Last weekend’s trouncing of Ayr United in the League Cup marked a strong start to Martindale’s own, if interim for now, managerial path.
In typical circumstances, a manager succeeding at Livingston should have aspirations of moving up the football chain. Finally, Martindale can have such thoughts. “I never used to,” he says. “I was worried I’d be miles out of my depth in the Premiership so I never really thought that way. It isn’t just me, there is a structure and great staff, but then you realise you aren’t a million miles away from it at all. The team gets results against Celtic and you think about recruitment then get a boost: ‘I can do this, I have a wee chance in football.’”

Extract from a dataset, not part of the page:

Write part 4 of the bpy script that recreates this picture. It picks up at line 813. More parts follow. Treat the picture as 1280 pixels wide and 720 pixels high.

But will the past always play on the minds of directors at other clubs? “It probably just makes that wall bigger for me to get over. There will always be obstacles but I honestly don’t mind that. I created the obstacles. Have I got to work a bit harder than the guy who hasn’t been to prison? Probably, rightly so. But so long as you are given an opportunity.” Think on the basis of 2020 rather than 2004. It seems a fair request.